| GIVEN PROBLEM |
Select, from the material below, each line with "wide" in it.

| DATASET EXTRACT |
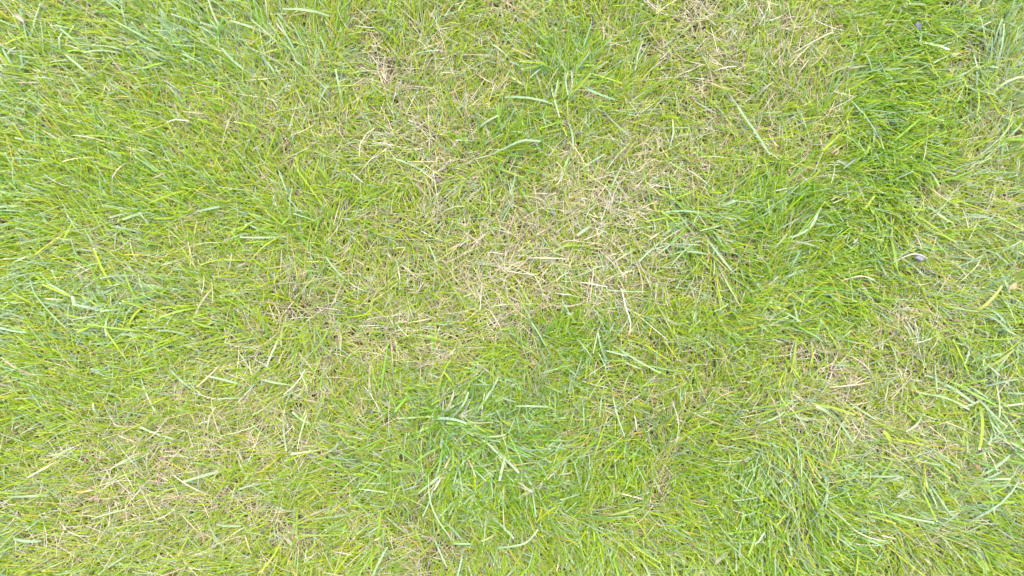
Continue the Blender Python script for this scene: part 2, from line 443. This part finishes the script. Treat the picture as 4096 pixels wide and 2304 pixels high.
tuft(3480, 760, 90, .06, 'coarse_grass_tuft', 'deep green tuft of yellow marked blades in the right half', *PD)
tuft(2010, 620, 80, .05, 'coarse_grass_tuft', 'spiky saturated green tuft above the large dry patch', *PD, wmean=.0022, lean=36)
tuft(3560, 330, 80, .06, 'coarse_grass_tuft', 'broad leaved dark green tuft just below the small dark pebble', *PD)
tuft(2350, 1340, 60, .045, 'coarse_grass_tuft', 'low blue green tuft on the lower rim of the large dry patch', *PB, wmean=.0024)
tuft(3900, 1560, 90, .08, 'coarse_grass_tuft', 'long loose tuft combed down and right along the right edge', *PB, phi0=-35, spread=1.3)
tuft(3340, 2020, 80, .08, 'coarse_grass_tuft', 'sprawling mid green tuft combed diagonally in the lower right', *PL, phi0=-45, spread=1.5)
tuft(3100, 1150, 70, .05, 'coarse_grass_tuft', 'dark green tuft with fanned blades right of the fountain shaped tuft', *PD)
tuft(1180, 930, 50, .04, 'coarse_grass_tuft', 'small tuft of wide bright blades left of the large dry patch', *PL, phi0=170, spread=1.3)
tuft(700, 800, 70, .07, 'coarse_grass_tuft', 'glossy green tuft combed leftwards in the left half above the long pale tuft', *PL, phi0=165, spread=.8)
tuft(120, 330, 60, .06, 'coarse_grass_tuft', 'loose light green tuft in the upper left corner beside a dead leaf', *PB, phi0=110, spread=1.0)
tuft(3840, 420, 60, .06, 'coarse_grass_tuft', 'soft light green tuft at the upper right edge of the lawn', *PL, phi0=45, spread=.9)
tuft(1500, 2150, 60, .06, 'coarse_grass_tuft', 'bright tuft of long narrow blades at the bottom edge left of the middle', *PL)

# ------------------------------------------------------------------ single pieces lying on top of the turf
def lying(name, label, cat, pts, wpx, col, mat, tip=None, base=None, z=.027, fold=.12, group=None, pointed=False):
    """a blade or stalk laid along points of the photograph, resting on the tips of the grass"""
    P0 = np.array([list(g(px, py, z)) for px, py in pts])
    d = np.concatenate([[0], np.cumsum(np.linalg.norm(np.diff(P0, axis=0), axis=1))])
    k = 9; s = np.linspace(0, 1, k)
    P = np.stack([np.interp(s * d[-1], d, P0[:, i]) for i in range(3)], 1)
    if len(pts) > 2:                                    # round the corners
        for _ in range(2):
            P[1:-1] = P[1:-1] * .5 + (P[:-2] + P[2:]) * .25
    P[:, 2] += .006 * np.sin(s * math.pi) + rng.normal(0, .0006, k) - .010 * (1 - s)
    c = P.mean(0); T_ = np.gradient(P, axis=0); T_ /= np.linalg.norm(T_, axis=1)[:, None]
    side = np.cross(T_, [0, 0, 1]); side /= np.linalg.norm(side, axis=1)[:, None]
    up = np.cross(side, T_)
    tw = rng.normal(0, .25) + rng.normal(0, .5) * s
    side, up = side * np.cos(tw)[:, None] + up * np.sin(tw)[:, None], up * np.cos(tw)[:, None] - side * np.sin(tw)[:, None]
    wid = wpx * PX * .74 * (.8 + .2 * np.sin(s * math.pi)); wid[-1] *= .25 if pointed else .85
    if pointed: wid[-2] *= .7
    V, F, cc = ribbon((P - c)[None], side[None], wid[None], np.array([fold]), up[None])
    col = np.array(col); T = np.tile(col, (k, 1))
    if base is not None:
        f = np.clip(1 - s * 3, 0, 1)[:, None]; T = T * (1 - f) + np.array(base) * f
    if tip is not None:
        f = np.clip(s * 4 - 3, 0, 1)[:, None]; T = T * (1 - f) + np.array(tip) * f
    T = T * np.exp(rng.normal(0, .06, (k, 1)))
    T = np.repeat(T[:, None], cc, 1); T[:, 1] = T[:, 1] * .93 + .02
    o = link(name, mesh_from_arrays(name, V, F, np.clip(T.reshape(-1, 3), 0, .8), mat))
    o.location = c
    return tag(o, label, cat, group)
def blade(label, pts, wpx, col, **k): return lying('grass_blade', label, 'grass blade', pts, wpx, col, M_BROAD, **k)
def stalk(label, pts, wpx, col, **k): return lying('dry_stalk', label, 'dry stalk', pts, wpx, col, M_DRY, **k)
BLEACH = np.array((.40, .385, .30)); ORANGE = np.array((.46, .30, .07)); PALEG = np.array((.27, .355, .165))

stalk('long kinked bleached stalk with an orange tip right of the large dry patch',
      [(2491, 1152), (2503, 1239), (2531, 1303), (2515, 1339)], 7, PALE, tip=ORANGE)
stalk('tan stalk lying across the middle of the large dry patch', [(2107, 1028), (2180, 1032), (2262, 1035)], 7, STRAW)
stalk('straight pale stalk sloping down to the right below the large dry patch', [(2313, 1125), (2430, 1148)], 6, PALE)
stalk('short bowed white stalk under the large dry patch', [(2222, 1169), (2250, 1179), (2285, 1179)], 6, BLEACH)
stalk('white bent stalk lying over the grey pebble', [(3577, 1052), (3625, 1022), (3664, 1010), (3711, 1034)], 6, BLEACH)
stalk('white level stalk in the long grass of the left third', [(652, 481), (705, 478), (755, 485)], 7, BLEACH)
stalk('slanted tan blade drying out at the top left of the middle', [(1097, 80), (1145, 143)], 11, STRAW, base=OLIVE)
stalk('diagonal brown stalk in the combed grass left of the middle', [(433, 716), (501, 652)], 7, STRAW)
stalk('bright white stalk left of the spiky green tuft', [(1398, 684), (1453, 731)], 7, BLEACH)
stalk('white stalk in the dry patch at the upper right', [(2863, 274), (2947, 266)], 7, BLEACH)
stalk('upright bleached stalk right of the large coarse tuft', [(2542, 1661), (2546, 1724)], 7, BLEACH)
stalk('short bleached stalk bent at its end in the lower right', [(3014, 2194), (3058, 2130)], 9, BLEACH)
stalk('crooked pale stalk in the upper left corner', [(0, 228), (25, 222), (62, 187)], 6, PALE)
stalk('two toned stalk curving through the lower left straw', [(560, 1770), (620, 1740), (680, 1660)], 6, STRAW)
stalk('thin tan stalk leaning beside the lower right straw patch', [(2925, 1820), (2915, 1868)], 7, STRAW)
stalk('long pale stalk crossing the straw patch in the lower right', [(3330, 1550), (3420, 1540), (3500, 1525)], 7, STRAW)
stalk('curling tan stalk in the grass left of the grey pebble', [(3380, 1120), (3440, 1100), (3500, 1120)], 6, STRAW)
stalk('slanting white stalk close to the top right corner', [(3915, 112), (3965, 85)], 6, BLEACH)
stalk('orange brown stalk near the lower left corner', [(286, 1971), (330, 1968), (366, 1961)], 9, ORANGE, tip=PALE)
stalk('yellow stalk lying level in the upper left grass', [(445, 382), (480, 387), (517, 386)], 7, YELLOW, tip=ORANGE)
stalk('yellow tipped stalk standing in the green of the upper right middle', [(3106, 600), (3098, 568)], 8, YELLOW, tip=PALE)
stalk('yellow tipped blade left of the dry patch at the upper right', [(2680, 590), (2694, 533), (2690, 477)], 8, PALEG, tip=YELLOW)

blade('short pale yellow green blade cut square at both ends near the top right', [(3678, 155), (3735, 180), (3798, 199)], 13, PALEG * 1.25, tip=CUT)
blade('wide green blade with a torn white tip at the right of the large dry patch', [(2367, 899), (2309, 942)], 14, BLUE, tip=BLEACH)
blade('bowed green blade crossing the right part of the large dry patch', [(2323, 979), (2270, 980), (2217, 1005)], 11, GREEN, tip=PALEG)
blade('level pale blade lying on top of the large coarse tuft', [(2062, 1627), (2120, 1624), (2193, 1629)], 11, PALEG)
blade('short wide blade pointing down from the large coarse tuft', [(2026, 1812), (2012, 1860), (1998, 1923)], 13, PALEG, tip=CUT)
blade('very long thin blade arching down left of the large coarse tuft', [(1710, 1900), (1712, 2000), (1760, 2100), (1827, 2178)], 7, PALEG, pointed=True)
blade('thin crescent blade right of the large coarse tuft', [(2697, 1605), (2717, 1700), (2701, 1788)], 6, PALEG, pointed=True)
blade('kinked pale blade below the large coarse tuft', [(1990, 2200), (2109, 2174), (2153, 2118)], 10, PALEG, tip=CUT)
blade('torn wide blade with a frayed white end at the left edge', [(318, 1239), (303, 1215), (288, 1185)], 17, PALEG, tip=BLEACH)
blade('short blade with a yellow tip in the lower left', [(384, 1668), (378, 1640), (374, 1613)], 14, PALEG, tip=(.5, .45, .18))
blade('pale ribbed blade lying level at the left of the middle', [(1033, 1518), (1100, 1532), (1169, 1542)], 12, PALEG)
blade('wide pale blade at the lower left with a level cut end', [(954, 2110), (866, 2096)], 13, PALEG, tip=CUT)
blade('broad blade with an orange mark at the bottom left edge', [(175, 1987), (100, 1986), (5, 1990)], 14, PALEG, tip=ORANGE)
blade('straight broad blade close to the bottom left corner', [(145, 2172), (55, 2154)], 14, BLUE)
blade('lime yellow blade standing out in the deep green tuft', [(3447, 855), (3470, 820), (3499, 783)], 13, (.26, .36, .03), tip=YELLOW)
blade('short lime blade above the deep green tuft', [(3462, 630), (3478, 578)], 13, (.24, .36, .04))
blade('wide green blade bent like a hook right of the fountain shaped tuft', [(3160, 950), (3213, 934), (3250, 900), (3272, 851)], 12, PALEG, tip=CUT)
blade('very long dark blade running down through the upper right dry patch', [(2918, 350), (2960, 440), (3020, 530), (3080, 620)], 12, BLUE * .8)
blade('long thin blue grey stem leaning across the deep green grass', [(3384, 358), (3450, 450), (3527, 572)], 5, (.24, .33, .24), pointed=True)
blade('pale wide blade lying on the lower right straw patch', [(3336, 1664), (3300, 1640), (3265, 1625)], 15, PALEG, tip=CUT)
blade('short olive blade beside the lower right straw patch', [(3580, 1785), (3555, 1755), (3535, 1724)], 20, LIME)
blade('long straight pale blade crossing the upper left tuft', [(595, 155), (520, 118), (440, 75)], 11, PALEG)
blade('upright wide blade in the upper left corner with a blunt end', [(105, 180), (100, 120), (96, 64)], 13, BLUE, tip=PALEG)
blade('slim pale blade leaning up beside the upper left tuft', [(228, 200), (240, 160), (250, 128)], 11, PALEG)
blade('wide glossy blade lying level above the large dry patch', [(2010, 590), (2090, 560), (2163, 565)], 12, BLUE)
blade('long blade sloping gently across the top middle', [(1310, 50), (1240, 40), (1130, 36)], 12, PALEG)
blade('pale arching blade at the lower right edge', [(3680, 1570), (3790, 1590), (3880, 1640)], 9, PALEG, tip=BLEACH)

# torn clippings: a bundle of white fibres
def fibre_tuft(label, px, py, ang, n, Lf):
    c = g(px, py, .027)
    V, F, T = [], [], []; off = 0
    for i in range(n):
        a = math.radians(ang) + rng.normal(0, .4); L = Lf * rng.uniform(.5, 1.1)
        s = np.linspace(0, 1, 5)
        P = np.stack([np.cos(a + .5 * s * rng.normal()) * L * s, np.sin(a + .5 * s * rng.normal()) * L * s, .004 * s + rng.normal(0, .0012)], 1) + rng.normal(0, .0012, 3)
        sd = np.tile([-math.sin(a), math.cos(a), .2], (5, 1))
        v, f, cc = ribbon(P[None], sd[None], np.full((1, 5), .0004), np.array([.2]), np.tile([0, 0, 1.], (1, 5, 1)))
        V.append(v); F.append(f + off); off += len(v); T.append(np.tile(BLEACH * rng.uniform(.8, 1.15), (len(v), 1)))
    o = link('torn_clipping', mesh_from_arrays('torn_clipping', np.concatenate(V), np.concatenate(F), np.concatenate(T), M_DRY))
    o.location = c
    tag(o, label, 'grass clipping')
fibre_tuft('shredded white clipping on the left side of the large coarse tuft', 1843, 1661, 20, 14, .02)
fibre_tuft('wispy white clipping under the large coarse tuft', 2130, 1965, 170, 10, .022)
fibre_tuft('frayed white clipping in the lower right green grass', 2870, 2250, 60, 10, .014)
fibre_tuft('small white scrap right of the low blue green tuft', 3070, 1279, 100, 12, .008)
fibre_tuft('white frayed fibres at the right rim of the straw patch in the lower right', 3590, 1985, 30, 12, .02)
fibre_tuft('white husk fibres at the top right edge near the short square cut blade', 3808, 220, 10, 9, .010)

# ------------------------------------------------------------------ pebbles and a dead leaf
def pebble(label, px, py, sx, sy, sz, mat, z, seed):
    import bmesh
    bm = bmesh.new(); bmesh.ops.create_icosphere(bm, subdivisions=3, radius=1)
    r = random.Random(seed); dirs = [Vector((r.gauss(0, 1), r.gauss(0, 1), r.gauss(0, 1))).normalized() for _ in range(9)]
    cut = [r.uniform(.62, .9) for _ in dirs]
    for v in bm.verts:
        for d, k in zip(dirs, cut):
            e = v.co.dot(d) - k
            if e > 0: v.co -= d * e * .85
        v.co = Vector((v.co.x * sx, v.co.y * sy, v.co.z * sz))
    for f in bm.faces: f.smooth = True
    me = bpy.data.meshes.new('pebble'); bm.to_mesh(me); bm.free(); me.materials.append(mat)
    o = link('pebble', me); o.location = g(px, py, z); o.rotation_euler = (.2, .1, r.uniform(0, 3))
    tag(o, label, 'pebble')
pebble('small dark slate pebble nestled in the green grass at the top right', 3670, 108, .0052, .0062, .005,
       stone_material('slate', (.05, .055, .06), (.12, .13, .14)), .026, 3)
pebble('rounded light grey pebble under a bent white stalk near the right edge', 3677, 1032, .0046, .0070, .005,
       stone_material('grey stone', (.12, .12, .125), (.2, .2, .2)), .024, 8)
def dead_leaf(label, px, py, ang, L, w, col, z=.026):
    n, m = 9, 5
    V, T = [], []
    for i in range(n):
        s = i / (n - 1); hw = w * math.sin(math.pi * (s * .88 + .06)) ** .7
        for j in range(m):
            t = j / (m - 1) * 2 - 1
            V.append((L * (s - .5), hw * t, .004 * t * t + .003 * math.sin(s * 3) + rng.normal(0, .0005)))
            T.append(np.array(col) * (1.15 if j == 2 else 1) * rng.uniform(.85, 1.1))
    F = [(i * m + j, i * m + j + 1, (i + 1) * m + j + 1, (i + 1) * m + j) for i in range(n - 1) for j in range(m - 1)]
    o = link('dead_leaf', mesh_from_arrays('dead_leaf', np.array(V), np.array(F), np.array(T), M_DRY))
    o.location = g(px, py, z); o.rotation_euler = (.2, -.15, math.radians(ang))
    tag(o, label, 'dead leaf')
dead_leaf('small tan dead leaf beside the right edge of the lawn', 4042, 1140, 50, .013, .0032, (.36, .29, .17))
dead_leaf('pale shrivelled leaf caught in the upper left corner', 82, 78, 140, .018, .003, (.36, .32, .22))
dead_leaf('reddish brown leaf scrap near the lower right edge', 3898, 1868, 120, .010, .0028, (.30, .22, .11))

| ANSWER TO THIS TASK |
Continue the Blender Python script for this scene: part 2, from line 443. This part finishes the script. Treat the picture as 4096 pixels wide and 2304 pixels high.
tuft(1180, 930, 50, .04, 'coarse_grass_tuft', 'small tuft of wide bright blades left of the large dry patch', *PL, phi0=170, spread=1.3)
blade('wide green blade with a torn white tip at the right of the large dry patch', [(2367, 899), (2309, 942)], 14, BLUE, tip=BLEACH)
blade('short wide blade pointing down from the large coarse tuft', [(2026, 1812), (2012, 1860), (1998, 1923)], 13, PALEG, tip=CUT)
blade('torn wide blade with a frayed white end at the left edge', [(318, 1239), (303, 1215), (288, 1185)], 17, PALEG, tip=BLEACH)
blade('wide pale blade at the lower left with a level cut end', [(954, 2110), (866, 2096)], 13, PALEG, tip=CUT)
blade('wide green blade bent like a hook right of the fountain shaped tuft', [(3160, 950), (3213, 934), (3250, 900), (3272, 851)], 12, PALEG, tip=CUT)
blade('pale wide blade lying on the lower right straw patch', [(3336, 1664), (3300, 1640), (3265, 1625)], 15, PALEG, tip=CUT)
blade('upright wide blade in the upper left corner with a blunt end', [(105, 180), (100, 120), (96, 64)], 13, BLUE, tip=PALEG)
blade('wide glossy blade lying level above the large dry patch', [(2010, 590), (2090, 560), (2163, 565)], 12, BLUE)